— BEGIN —

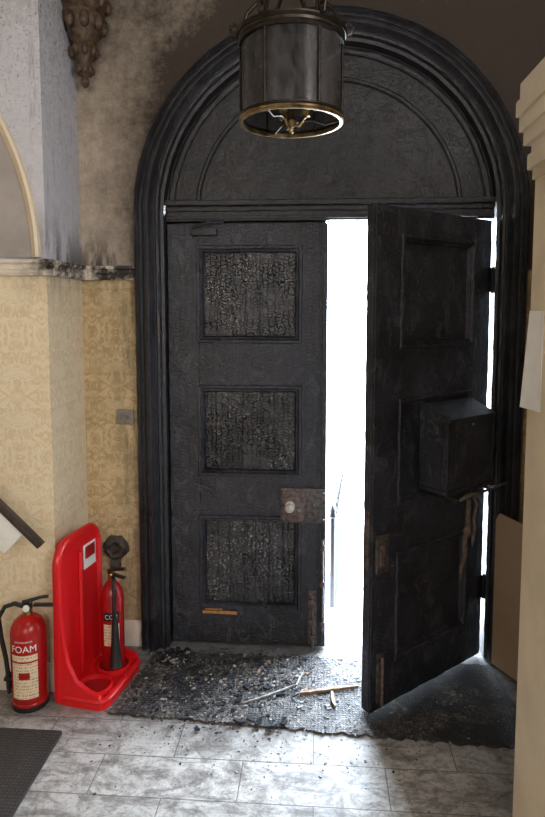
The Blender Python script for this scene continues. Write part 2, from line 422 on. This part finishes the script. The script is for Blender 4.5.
# ------------------------------------------------------------------ door frame + tympanum
def doorpath(r, zb=0.0, n=90):
    J = [zb + (ZS - zb) * i / 60 for i in range(61)]
    return [(CX - r, z) for z in J] + [(CX + r * math.cos(math.pi - math.pi * i / n), ZS + r * math.sin(math.pi * i / n)) for i in range(1, n)] + [(CX + r, z) for z in J[::-1]]
b = B('trim_door_arch')
pf = [(.896, 2.908), (.896, 2.872), (.888, 2.858), (.874, 2.855), (.866, 2.868), (.858, 2.872), (.850, 2.856), (.838, 2.846), (.822, 2.846), (.814, 2.860), (.806, 2.878), (.798, 2.882), (.790, 2.868), (.780, 2.872), (.774, 2.892), (.76, 2.896), (.76, 3.02), (.866, 3.02), (.866, 2.906)]
b.sweep(doorpath(0.76, 0.004), [(r - .76, y) for r, y in pf], CHARF)
for v in b.bm.verts:
    p = v.co.copy(); d = mnoise.noise_vector(p * 17) * .0022 + mnoise.noise_vector(p * 50) * .0014
    d.y *= .7; v.co = p + d
b.box(CX - .764, CX - .728, 2.986, 3.018, .003, 2.12, CHARF)
b.box(CX - .764, CX - .002, 2.986, 3.018, 2.045, 2.10, CHARF)
b.box(CX - .764, CX - .002, 2.986, 3.03, .001, .028, CHARF)
b.done(50)
b = B('door_transom_panel')
xa, xb = CX - .755, CX + .755
b.box(xa, xb, 2.915, 2.984, 2.077, 2.175, CHARF, bev=0.004)
b.box(xa + .002, xb - .002, 2.885, 2.93, 2.145, 2.17, CHARF, bev=0.006)
b.box(xa + .002, xb - .002, 2.90, 2.93, 2.12, 2.143, CHARF, bev=0.006)
b.box(xa + .002, xb - .002, 2.905, 2.93, 2.085, 2.10, CHARF, bev=0.004)
n = 40
def half(r, zc, zmin):
    a0 = math.asin((zmin - zc) / r)
    return [(CX + r * math.cos(a0 + (math.pi - 2 * a0) * i / n), zc + r * math.sin(a0 + (math.pi - 2 * a0) * i / n)) for i in range(n + 1)]
T = Matrix(((1, 0, 0, 0), (0, 0, 1, 0), (0, 1, 0, 0), (0, 0, 0, 1)))
b.prism(half(.766, ZS, 2.16), 2.955, 2.99, CHARF, T)
for r, w, yy in ((.72, .03, 2.935), (.60, .022, 2.941)):
    pth = half(r, ZS, 2.17)[::-1]
    b.sweep(pth, [(0, 2.956), (0, yy + .006), (.25 * w, yy), (.75 * w, yy), (w, yy + .006), (w, 2.956)], CHARF)
b.roughen(.002, .04)
b.done(40)

# ------------------------------------------------------------------ door leaves
PAN = [(0.197, 0.658), (0.868, 1.297), (1.513, 1.958)]
W = 0.757
def leaf(b, T, mats, s0=0.145, s1=0.632, W=W):
    mS, mP = mats
    z0, z1 = 0.014, 2.068
    b.box(0, s0, 0, .05, z0, z1, mS, T, bev=.003); b.box(s1, W, 0, .05, z0, z1, mS, T, bev=.003)
    zz = [z0] + [v for p in PAN for v in p] + [z1]
    for i in range(0, len(zz), 2): b.box(s0 - .001, s1 + .001, 0.0005, .0495, zz[i], zz[i + 1], mS, T, bev=.003)
    for a, c in PAN:
        b.box(s0, s1, .018, .04, a, c, mP, T)
        def ringm(i0, i1, y0, y1, m):
            o = [(s0 + i0, a + i0), (s1 - i0, a + i0), (s1 - i0, c - i0), (s0 + i0, c - i0)]
            q = [(s0 + i1, a + i1), (s1 - i1, a + i1), (s1 - i1, c - i1), (s0 + i1, c - i1)]
            vs = [(x, y0, z) for x, z in o] + [(x, y1, z) for x, z in q]
            b.add(vs, [(k, (k + 1) % 4, 4 + (k + 1) % 4, 4 + k) for k in range(4)], m, T)
        ringm(-.008, -.004, 0.0, -.008, mS); ringm(-.004, .006, -.008, -.008, mS); ringm(.006, .014, -.008, .004, mS); ringm(.014, .02, .004, .002, mS); ringm(.02, .026, .002, .0178, mS)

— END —

* **WHAT YOU SHOULD DO**
Write the material out again exactly as it appears, dropping the pictures.

* **TASK SOLUTION**
The Blender Python script for this scene continues. Write part 2, from line 422 on. This part finishes the script. The script is for Blender 4.5.
# ------------------------------------------------------------------ door frame + tympanum
def doorpath(r, zb=0.0, n=90):
    J = [zb + (ZS - zb) * i / 60 for i in range(61)]
    return [(CX - r, z) for z in J] + [(CX + r * math.cos(math.pi - math.pi * i / n), ZS + r * math.sin(math.pi * i / n)) for i in range(1, n)] + [(CX + r, z) for z in J[::-1]]
b = B('trim_door_arch')
pf = [(.896, 2.908), (.896, 2.872), (.888, 2.858), (.874, 2.855), (.866, 2.868), (.858, 2.872), (.850, 2.856), (.838, 2.846), (.822, 2.846), (.814, 2.860), (.806, 2.878), (.798, 2.882), (.790, 2.868), (.780, 2.872), (.774, 2.892), (.76, 2.896), (.76, 3.02), (.866, 3.02), (.866, 2.906)]
b.sweep(doorpath(0.76, 0.004), [(r - .76, y) for r, y in pf], CHARF)
for v in b.bm.verts:
    p = v.co.copy(); d = mnoise.noise_vector(p * 17) * .0022 + mnoise.noise_vector(p * 50) * .0014
    d.y *= .7; v.co = p + d
b.box(CX - .764, CX - .728, 2.986, 3.018, .003, 2.12, CHARF)
b.box(CX - .764, CX - .002, 2.986, 3.018, 2.045, 2.10, CHARF)
b.box(CX - .764, CX - .002, 2.986, 3.03, .001, .028, CHARF)
b.done(50)
b = B('door_transom_panel')
xa, xb = CX - .755, CX + .755
b.box(xa, xb, 2.915, 2.984, 2.077, 2.175, CHARF, bev=0.004)
b.box(xa + .002, xb - .002, 2.885, 2.93, 2.145, 2.17, CHARF, bev=0.006)
b.box(xa + .002, xb - .002, 2.90, 2.93, 2.12, 2.143, CHARF, bev=0.006)
b.box(xa + .002, xb - .002, 2.905, 2.93, 2.085, 2.10, CHARF, bev=0.004)
n = 40
def half(r, zc, zmin):
    a0 = math.asin((zmin - zc) / r)
    return [(CX + r * math.cos(a0 + (math.pi - 2 * a0) * i / n), zc + r * math.sin(a0 + (math.pi - 2 * a0) * i / n)) for i in range(n + 1)]
T = Matrix(((1, 0, 0, 0), (0, 0, 1, 0), (0, 1, 0, 0), (0, 0, 0, 1)))
b.prism(half(.766, ZS, 2.16), 2.955, 2.99, CHARF, T)
for r, w, yy in ((.72, .03, 2.935), (.60, .022, 2.941)):
    pth = half(r, ZS, 2.17)[::-1]
    b.sweep(pth, [(0, 2.956), (0, yy + .006), (.25 * w, yy), (.75 * w, yy), (w, yy + .006), (w, 2.956)], CHARF)
b.roughen(.002, .04)
b.done(40)

# ------------------------------------------------------------------ door leaves
PAN = [(0.197, 0.658), (0.868, 1.297), (1.513, 1.958)]
W = 0.757
def leaf(b, T, mats, s0=0.145, s1=0.632, W=W):
    mS, mP = mats
    z0, z1 = 0.014, 2.068
    b.box(0, s0, 0, .05, z0, z1, mS, T, bev=.003); b.box(s1, W, 0, .05, z0, z1, mS, T, bev=.003)
    zz = [z0] + [v for p in PAN for v in p] + [z1]
    for i in range(0, len(zz), 2): b.box(s0 - .001, s1 + .001, 0.0005, .0495, zz[i], zz[i + 1], mS, T, bev=.003)
    for a, c in PAN:
        b.box(s0, s1, .018, .04, a, c, mP, T)
        def ringm(i0, i1, y0, y1, m):
            o = [(s0 + i0, a + i0), (s1 - i0, a + i0), (s1 - i0, c - i0), (s0 + i0, c - i0)]
            q = [(s0 + i1, a + i1), (s1 - i1, a + i1), (s1 - i1, c - i1), (s0 + i1, c - i1)]
            vs = [(x, y0, z) for x, z in o] + [(x, y1, z) for x, z in q]
            b.add(vs, [(k, (k + 1) % 4, 4 + (k + 1) % 4, 4 + k) for k in range(4)], m, T)
        ringm(-.008, -.004, 0.0, -.008, mS); ringm(-.004, .006, -.008, -.008, mS); ringm(.006, .014, -.008, .004, mS); ringm(.014, .02, .004, .002, mS); ringm(.02, .026, .002, .0178, mS)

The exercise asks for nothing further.